According to Germany's Handelsblatt Global, Brinkhaus avoided directly attacking Merkel but said some voters have been marginalized and pushed to the AfD in the last three years, adding it was time for renewal. 

Many in Merkel's party have criticized her handling of the refugee crisis and decision to welcome in over one million migrants, which many say gave rise to the populists. 

Merkel, whose stewardship of Europe's largest economy shaped the 2008 eurozone crisis, the 2015 refugee crisis and the continent's reaction to the United States' unilateral turn under President Donald Trump, congratulated Brinkhaus in a terse statement.

"I hoped Kauder could remain group leader because I worked well with him. However, Brinkhaus got the most votes. I congratulated him and offered him good cooperation," she told reporters.

Though Brinkhaus, 50, scored a relatively narrow 125-112 victory over Kauder, 69, in the conservative group comprising Merkel's Christian Democrats (CDU) and Bavaria's Christian Social Union (CSU), the upset was a clear sign of lawmakers' growing disenchantment with Merkel's governing style.

While Merkel has said this will be her last term, newspapers were unanimous in seeing the upset as marking the end of the era. "Lame duck" was the headline over the conservative Frankfurter Allgemeine's front-page leader.
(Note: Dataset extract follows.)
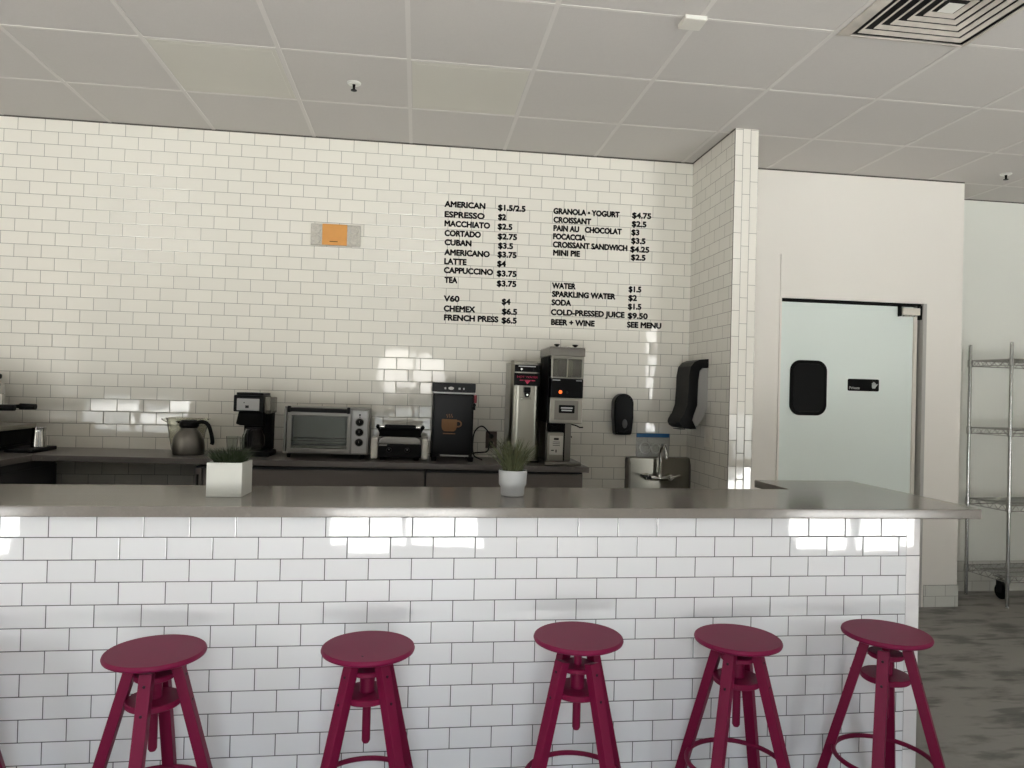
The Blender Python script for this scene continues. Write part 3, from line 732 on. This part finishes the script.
for z in (Zt-.085, Zt-.147, Zt-.210):
    kb = MB().lathe([(.025, .0), (.025, .004), (.022, .006), (.0, .006)], (.185, Yf-.0141, z), 'y', 28).lathe([(.017, .006), (.016, .022), (.0, .024)], (.185, Yf-.0141, z), 'y', 24).build('knob', M_BLACKM, pn)
    MB().tube([(.185+.0235*math.cos(2*PI*i/28), Yf-.0195, z+.0235*math.sin(2*PI*i/28)) for i in range(28)], .0022, 6, True).box(.184, .186, Yf-.0395, Yf-.0385, z-.002, z+.012).build('dial_ring', M_STEELD, kb)
MB().box(.180, .190, Yf-.016, Yf-.0142, Zt-.045, Zt-.034).lathe([(.004, 0), (0, .002)], (.185, Yf-.0142, Zt-.052), 'y', 12).build('mark', M_BLACK, pn)
for fx in (X0+.03, X1-.03):
    for fy in (Yf+.02, Yb-.02): MB().lathe([(.010, .0005), (.014, .025)], (fx, fy, 0), seg=14).build('foot', M_BLACK, to)
m = MB()
for i in range(16): m.cyl((X0+.02+i*.0222, Yf+.012, .105), (X0+.02+i*.0222, Yb-.016, .105), .0016, seg=6)
for y in (Yf+.012, Yb-.016): m.cyl((X0+.014, y, .105), (.122, y, .105), .0025, seg=6)
m.build('rack', M_CHROME, to)
MB().box(X0+.02, .120, Yf+.01, Yb-.02, .060, .064).box(X0+.02, .120, Yf+.01, Yf+.013, .060, .078).build('crumb_tray', M_STEELD, to)

# ------------------------------------------------------------------ panini grill
pg = thing('panini_grill', 'black contact grill with pale side posts right of the toaster oven', 'grill', (1.137, 1.83, zb(1.137)+.001))
MB().box(-.128, .128, -.13, .12, .018, .104, .004).build('base', M_BLACK, pg)
for sx in (-1, 1): MB().box(sx*.149-.020, sx*.149+.020, -.128, .10, .008, .142, .009, 3).build('post', M_CREAM, pg)
MB().prism([(-.127, .1045), (.127, .1045), (.122, .134), (.095, .150), (-.095, .150), (-.122, .134)], 'xz', -.125, .11, .003).build('grill_plate', M_STEELD, pg)
MB().prism([(-.127, .1505), (.127, .1505), (.120, .196), (.090, .208), (-.090, .208), (-.120, .196)], 'xz', -.115, .12, .005).build('lid', M_BLACKM, pg)
hd = MB().box(-.092, .092, -.160, -.132, .202, .230, .006).build('handle', M_BLACK, pg)
for sx in (-1, 1):
    MB().cyl((sx*.0925, -.146, .216), (sx*.118, -.146, .216), .0125).build('ferrule', M_CHROME, hd)
    MB().lathe([(0, -.014), (.012, -.008), (.0145, 0), (.012, .008), (0, .014)], (sx*.131, -.140, .216), 'x', 16).beam((sx*.131, -.140, .214), (sx*.120, -.06, .176), .014, .012, (0, 0, 1), .003).build('arm', M_BLACK, hd)
for x in (-.062, .045):
    kb = MB().lathe([(.016, 0), (.014, .010), (0, .011)], (x, -.130, .066), 'y', 20).build('knob', M_BLACKG, pg)
    MB().lathe([(.0045, 0), (0, .0015)], (x, -.1411, .070), 'y', 10).build('pointer_dot', M_SILVER, kb)
MB().box(-.122, -.075, -.1315, -.1302, .092, .101).build('badge', M_STEELD, pg)
for sx in (-1, 1):
    for y in (-.10, .08): MB().lathe([(.014, .0005), (.016, .018)], (sx*.10, y, 0), seg=14).build('foot', M_BLACKM, pg)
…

And while many conservatives insisted the move should not be seen as being directed against Merkel, Armin Schuster, a conservative lawmaker, was less circumspect, saying she should start planning for a handover.

"I expect the chancellor to tell us she envisages a transition" to a fresh conservative chancellor candidate at the 2020 elections, he told the Stuttgarter Nachrichten daily.

'Much work to do'

An instinctive centrist, Merkel has often seemed most comfortable working with parties well to her left, including the Social Democrats (SPD), with whom she currently governs, or the Greens.
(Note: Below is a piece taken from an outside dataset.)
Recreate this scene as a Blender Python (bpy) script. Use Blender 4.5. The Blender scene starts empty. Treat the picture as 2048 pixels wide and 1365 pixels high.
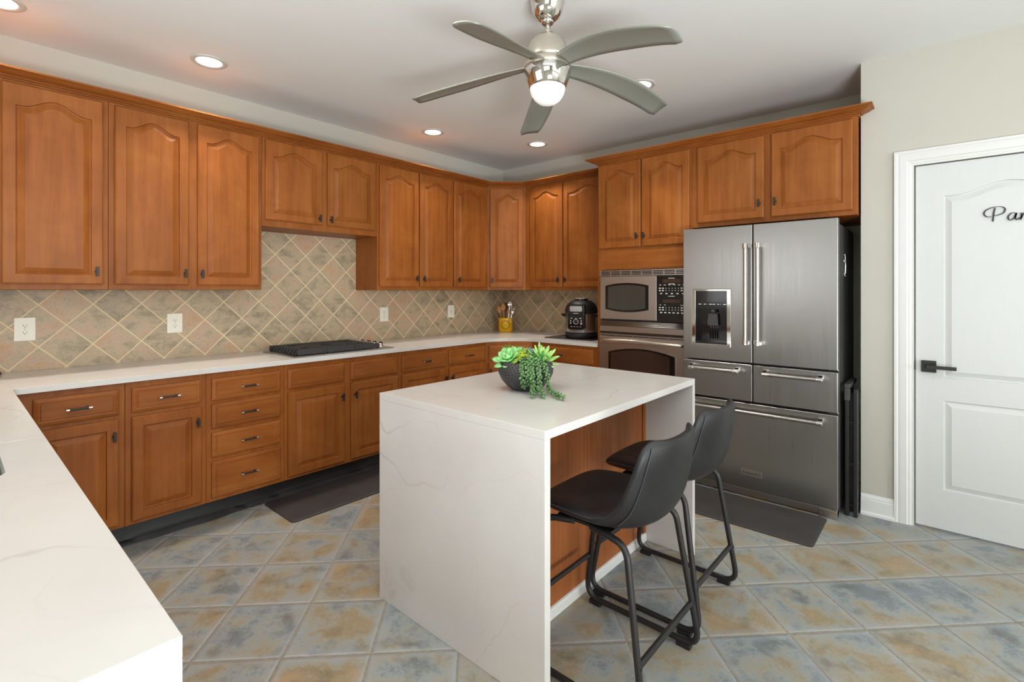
import bpy, bmesh, math, random
from mathutils import Vector, Matrix
from math import sin, cos, pi, radians, sqrt, hypot
rnd = random.Random(7)
S = bpy.context.scene
COL = S.collection
# ------------------------------------------------------------------ camera
CAM = Vector((-4.2847, -3.8767, 1.3637)); YAW = radians(41.1298)
cd = bpy.data.cameras.new('camera'); cam = bpy.data.objects.new('camera', cd); COL.objects.link(cam)
cam.location = CAM; cam.rotation_euler = (pi/2, 0, YAW - pi/2)
cd.sensor_width = 36; cd.lens = 991.6651/2048*36; cd.shift_y = -100.57/2048; cd.clip_start = .02
S.camera = cam
# ------------------------------------------------------------------ world, window and added fill light, exposure
w = bpy.data.worlds.new('sky'); S.world = w; w.use_nodes = True
w.node_tree.nodes['Background'].inputs[0].default_value = (.75, .86, 1, 1)
w.node_tree.nodes['Background'].inputs[1].default_value = 1.0
S.view_settings.view_transform = 'Standard'; S.view_settings.look = 'None'
S.view_settings.gamma = 1; S.view_settings.use_curve_mapping = False
S.view_settings.exposure = 0.09
def area(name, loc, rot, sx, sy, power, col):
    l = bpy.data.lights.new(name, 'AREA'); l.shape = 'RECTANGLE'; l.size = sx; l.size_y = sy; l.energy = power; l.color = col
    o = bpy.data.objects.new(name, l); COL.objects.link(o); o.location = loc; o.rotation_euler = rot
DAY = (.97, .985, 1.0)
area('rear_window_fill', (-4.6, -13.75, 1.5), (pi/2+radians(2), 0, 0), 7.5, 2.0, 390, DAY)  # soft fill added behind the camera at the unseen rear windows
area('side_window_light', (-11.3, -8.5, 1.5), (pi/2+radians(20), 0, -pi/2), 7.0, 2.0, 25, DAY)
area('sink_window_light', (-4.70, -2.0, 1.65), (pi/2+radians(20), 0, -pi/2), 1.4, .95, 8, DAY)
area('bounce_fill', (-4.8, -5.4, .45), (pi+radians(-5), 0, YAW-pi/2), 1.3, 1.0, 215, (.93, .97, 1))  # added upward fill bounced off the ceiling, not a lamp of the room
LAMP = 4.0
# ------------------------------------------------------------------ node helpers
def newmat(name):
    m = bpy.data.materials.new(name); m.use_nodes = True
    return m, m.node_tree, m.node_tree.nodes['Principled BSDF']
class NB:
    def __init__(s, nt): s.nt = nt
    def n(s, t, **k):
        x = s.nt.nodes.new(t)
        for a, b in k.items(): setattr(x, a, b)
        return x
    def set(s, sock, v):
        if isinstance(v, bpy.types.NodeSocket): s.nt.links.new(v, sock)
        else: sock.default_value = v
    def m(s, op, a, b=0.0, c=None):
        x = s.n('ShaderNodeMath', operation=op); s.set(x.inputs[0], a); s.set(x.inputs[1], b)
        if c is not None: s.set(x.inputs[2], c)
        return x.outputs[0]
    def pos(s):
        return s.n('ShaderNodeNewGeometry').outputs['Position']
    def obj(s): return s.n('ShaderNodeTexCoord').outputs['Object']
    def sep(s, v):
        x = s.n('ShaderNodeSeparateXYZ'); s.set(x.inputs[0], v); return x.outputs
    def comb(s, a, b, c):
        x = s.n('ShaderNodeCombineXYZ')
        for i, v in enumerate((a, b, c)): s.set(x.inputs[i], v)
        return x.outputs[0]
    def mapv(s, v, sc=(1, 1, 1), loc=(0, 0, 0), rot=(0, 0, 0)):
        x = s.n('ShaderNodeMapping'); s.set(x.inputs[0], v)
        x.inputs['Location'].default_value = loc; x.inputs['Rotation'].default_value = rot; x.inputs['Scale'].default_value = sc
        return x.outputs[0]
    def noise(s, v, sc, det=3, rough=.55, dist=0):
        x = s.n('ShaderNodeTexNoise'); s.set(x.inputs['Vector'], v)
        x.inputs['Scale'].default_value = sc; x.inputs['Detail'].default_value = det
        x.inputs['Roughness'].default_value = rough; x.inputs['Distortion'].default_value = dist
        return x.outputs[0]
    def ramp(s, f, stops):
        x = s.n('ShaderNodeValToRGB'); s.set(x.inputs[0], f); e = x.color_ramp.elements
        while len(e) < len(stops): e.new(.5)
        for q, (p, c) in zip(e, stops):
            q.position = p; q.color = (*c, 1) if len(c) == 3 else c
        return x.outputs[0]
    def mix(s, f, a, b, mode='MIX'):
        x = s.n('ShaderNodeMix', data_type='RGBA', blend_type=mode)
        s.set(x.inputs[0], f)
        for i, v in ((6, a), (7, b)):
            s.set(x.inputs[i], v if isinstance(v, bpy.types.NodeSocket) else ((*v, 1) if len(v) == 3 else v))
        return x.outputs[2]
    def bump(s, h, st, dist=.01):
        x = s.n('ShaderNodeBump'); s.set(x.inputs['Height'], h); x.inputs['Strength'].default_value = st; x.inputs['Distance'].default_value = dist
        return x.outputs[0]
    def rng(s, v, a, b, c=0., d=1.):
        x = s.n('ShaderNodeMapRange'); s.set(x.inputs[0], v)
        for i, q in enumerate((a, b, c, d)): x.inputs[i+1].default_value = q
        return x.outputs[0]
def srgb(r, g, b):
    f = lambda c: (c/255/12.92) if c/255 <= .04045 else ((c/255+.055)/1.055)**2.4
    return (f(r), f(g), f(b))
def plain(name, col, rough=.5, metal=0, nscale=0, namp=.08, bump=0, bscale=200, coat=0, spec=.5):
    m, nt, p = newmat(name); b = NB(nt)
    p.inputs['Roughness'].default_value = rough; p.inputs['Metallic'].default_value = metal
    p.inputs['Coat Weight'].default_value = coat; p.inputs['Specular IOR Level'].default_value = spec
    n = b.noise(b.obj(), nscale or 9, 3)
    lo = tuple(c*(1-namp) for c in col); hi = tuple(min(1, c*(1+namp)) for c in col)
    b.set(p.inputs['Base Color'], b.mix(b.rng(n, .3, .7), lo, hi))
    if bump: b.set(p.inputs['Normal'], b.bump(b.noise(b.obj(), bscale, 2), bump, .002))
    return m
def emis(name, col, st):
    m, nt, p = newmat(name)
    p.inputs['Base Color'].default_value = (.9, .9, .9, 1)
    p.inputs['Emission Color'].default_value = (*col, 1); p.inputs['Emission Strength'].default_value = st
    return m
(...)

That has often run against the instincts of her own Bundestag deputies, and it was Kauder's job, as a link between party leadership and increasingly restive lawmakers, to soothe and cajole them into backing the chancellor.

"I am very pleased by the result of the vote, we have a lot of work to do," said Brinkhaus, adding he had great respect for Kauder's achievements.

Kauder's toppling comes after a turbulent few weeks during which coalition partners rowed over the fate of the head of Germany's security service, who had questioned reports of far-right attacks on migrants.

Brinkhaus announced his candidacy a few weeks ago, surprising many commentators who viewed the move as something of a challenge to one of Merkel's closest allies, but he was widely expected to lose.

"It's a political thunderbolt for Berlin," said Christian Lindner, leader of the pro-business Free Democrats, who interpreted the vote as a sign that lawmakers were no longer content with Merkel policies that were "interchangeable with those of the Greens."

"We greet this emancipation," he added.